It was important for the band to be in touch with their fans but at Shea the stage was high with a security zone that kept them right back. I was surprised when The Clash broke up a few weeks later but I understood why. They didn’t want to be so big that they couldn’t reach the people. It’s great that we now have this album to remember the power and the intensity that was The Clash live. – Bob Gruen, from the liner notes to The Clash’s ‘Live At Shea Stadium’.

Putting aside Gruen's laughable claim that a 1983 stadium gig supporting The Who --- with ham & egger Terry Chimes on drums no less --- represented "the Clash at their peak", let's consider the legendary rock photographer's insistence the band's breakup had anything to do with becoming inacessable to their fans.   In a portion I've not quoted, Gruen states the Clash allowed non-VIP's into their dressing room on a regular basis, even when the likes of David Bowie and Andy Warhol were propping up the walls. This is true. To their credit, Joe Stummer and Mick Jones had few hangups about associating with drooly fans, even those who weren't passing around class-a drugs. But the "security zone" Gruen speaks of at Shea was not particularly different than any of the hockey arena staging requirements the band had dealt with throught 1982.

There are any number of legit factors that might've contributed to the Clash's breakup.  Musical differences.  Bernard Rhodes' alleged tendency to amplify or create tension within the band. A highly contentious relationship with their record label.  The firing of Topper Headon.   But the notion the quartet split because "they didn't want to be so big they couldn't reach the people" is ridiculous.

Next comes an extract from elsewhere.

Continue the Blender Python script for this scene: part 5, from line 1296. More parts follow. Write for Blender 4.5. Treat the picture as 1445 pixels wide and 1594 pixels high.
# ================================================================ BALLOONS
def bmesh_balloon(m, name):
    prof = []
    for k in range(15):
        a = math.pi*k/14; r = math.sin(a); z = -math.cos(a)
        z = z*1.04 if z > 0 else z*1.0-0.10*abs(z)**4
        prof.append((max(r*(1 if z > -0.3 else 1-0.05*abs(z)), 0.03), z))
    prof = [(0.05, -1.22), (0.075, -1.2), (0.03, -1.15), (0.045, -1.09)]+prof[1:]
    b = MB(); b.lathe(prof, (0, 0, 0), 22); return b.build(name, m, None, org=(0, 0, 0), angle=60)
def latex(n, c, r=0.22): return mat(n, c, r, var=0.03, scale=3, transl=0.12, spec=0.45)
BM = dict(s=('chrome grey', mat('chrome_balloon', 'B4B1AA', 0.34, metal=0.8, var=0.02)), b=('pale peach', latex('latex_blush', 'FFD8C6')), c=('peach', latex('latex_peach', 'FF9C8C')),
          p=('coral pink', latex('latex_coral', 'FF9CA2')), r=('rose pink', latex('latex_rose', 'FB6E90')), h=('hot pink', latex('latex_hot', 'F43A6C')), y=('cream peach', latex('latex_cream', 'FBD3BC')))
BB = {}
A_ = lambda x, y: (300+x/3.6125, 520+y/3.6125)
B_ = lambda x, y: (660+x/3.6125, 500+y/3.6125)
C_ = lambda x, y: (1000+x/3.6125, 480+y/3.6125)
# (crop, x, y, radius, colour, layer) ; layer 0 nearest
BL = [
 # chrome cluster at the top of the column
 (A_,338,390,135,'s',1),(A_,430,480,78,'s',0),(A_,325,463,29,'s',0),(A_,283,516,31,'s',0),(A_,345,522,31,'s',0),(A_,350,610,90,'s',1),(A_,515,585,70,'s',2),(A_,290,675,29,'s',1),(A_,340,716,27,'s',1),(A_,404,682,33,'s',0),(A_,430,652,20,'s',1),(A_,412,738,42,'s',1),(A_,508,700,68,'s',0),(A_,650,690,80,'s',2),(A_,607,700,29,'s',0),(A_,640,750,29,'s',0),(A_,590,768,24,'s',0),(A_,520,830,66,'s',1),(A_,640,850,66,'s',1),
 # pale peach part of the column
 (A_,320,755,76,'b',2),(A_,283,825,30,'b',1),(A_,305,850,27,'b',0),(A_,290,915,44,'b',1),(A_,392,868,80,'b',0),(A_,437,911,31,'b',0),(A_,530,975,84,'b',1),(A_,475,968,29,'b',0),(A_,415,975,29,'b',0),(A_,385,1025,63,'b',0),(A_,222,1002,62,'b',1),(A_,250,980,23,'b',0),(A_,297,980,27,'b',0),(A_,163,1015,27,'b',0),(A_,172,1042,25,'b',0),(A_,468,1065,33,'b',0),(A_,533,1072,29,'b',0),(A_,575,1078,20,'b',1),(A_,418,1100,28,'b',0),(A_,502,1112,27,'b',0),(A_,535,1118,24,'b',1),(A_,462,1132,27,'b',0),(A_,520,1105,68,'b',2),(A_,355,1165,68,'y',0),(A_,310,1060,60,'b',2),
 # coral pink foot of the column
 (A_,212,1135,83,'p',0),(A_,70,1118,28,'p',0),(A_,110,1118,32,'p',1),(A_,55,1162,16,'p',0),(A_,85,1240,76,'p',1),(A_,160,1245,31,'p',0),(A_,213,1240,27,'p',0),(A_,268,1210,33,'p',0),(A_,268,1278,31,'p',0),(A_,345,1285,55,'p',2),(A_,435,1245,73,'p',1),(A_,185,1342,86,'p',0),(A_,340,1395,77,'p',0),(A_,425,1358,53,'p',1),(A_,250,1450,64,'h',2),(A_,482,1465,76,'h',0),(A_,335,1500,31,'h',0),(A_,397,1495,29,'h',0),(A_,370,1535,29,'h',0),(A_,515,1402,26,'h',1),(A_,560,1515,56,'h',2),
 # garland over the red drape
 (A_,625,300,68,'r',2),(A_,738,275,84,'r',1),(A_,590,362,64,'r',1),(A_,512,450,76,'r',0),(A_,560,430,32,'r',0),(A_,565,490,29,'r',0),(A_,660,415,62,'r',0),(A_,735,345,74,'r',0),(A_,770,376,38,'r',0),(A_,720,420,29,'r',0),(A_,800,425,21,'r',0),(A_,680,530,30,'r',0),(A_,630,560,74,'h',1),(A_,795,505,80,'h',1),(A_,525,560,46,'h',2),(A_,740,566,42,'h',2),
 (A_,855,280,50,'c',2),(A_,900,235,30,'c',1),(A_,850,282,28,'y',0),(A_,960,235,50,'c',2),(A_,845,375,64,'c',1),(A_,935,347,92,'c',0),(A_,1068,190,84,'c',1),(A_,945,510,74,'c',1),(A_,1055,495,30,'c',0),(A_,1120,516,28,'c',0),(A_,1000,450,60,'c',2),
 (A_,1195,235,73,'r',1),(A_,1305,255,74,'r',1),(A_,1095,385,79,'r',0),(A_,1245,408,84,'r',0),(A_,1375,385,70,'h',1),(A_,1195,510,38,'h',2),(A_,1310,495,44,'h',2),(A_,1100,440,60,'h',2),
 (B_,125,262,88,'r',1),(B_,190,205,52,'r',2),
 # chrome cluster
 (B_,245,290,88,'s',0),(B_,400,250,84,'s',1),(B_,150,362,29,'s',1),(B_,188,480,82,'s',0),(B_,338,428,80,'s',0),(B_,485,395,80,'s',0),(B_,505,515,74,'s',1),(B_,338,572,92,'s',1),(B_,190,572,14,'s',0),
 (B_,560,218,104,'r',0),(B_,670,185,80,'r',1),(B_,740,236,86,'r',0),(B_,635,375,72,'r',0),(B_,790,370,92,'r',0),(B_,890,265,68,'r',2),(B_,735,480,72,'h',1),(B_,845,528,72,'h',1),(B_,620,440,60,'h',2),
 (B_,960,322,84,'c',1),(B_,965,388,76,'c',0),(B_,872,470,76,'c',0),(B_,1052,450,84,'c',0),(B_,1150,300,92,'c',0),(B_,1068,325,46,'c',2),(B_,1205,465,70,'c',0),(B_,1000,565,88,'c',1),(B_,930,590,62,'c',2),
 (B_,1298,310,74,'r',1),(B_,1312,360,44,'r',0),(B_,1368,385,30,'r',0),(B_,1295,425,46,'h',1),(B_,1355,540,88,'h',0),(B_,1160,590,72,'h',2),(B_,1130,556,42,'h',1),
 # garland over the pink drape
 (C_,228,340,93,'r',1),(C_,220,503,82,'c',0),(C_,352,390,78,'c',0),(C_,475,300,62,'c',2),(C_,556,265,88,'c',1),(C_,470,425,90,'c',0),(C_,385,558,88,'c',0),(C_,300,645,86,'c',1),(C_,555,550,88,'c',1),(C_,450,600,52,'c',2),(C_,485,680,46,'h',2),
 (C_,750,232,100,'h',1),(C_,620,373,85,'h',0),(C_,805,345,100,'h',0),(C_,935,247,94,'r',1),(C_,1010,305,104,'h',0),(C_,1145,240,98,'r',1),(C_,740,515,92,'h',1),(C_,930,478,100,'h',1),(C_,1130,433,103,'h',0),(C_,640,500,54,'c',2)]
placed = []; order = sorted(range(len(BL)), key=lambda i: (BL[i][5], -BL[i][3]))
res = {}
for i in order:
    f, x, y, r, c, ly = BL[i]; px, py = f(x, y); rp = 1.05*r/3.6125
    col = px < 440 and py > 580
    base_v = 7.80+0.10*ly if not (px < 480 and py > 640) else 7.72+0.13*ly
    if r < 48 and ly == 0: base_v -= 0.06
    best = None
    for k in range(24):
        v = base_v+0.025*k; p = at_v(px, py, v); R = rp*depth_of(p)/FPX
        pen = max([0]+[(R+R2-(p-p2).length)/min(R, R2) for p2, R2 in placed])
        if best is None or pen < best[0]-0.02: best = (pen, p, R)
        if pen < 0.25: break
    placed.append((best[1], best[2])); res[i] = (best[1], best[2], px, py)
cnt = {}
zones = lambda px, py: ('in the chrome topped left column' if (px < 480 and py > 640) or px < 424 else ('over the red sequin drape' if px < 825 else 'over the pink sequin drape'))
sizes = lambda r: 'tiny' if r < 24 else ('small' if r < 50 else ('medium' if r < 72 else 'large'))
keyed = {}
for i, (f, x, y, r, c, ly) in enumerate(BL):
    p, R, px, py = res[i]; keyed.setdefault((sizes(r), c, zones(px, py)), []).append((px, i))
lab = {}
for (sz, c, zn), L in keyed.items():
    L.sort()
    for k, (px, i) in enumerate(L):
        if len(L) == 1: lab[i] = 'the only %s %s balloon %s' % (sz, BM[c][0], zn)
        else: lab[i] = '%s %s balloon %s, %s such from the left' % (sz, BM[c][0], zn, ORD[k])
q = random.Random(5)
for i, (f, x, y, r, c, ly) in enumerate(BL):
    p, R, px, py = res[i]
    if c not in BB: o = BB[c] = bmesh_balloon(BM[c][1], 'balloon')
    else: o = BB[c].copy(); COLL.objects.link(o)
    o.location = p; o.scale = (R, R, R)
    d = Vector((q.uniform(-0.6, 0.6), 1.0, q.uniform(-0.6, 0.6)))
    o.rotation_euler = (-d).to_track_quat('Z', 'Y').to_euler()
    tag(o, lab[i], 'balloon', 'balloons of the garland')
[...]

None of this is to say 'Live At Shea Stadium' is entirely without merit.  As a document of the Clash at their slickest, most AOR-friendly moment, it's an interesting artifact.  Strummer, fully aware of the absurdity of the situation, is a rather efficient enormodome banterist.  But the CD in question is no more representative of the Clash at their best than 'No Security' captures the Rolling Stones in top form. The canned screams might've made sense, had say, Joel Youngblood hopped onstage and dropped his trousers, but not so much in this setting. Phony Beatlemania still hasn't quite bitten the dust.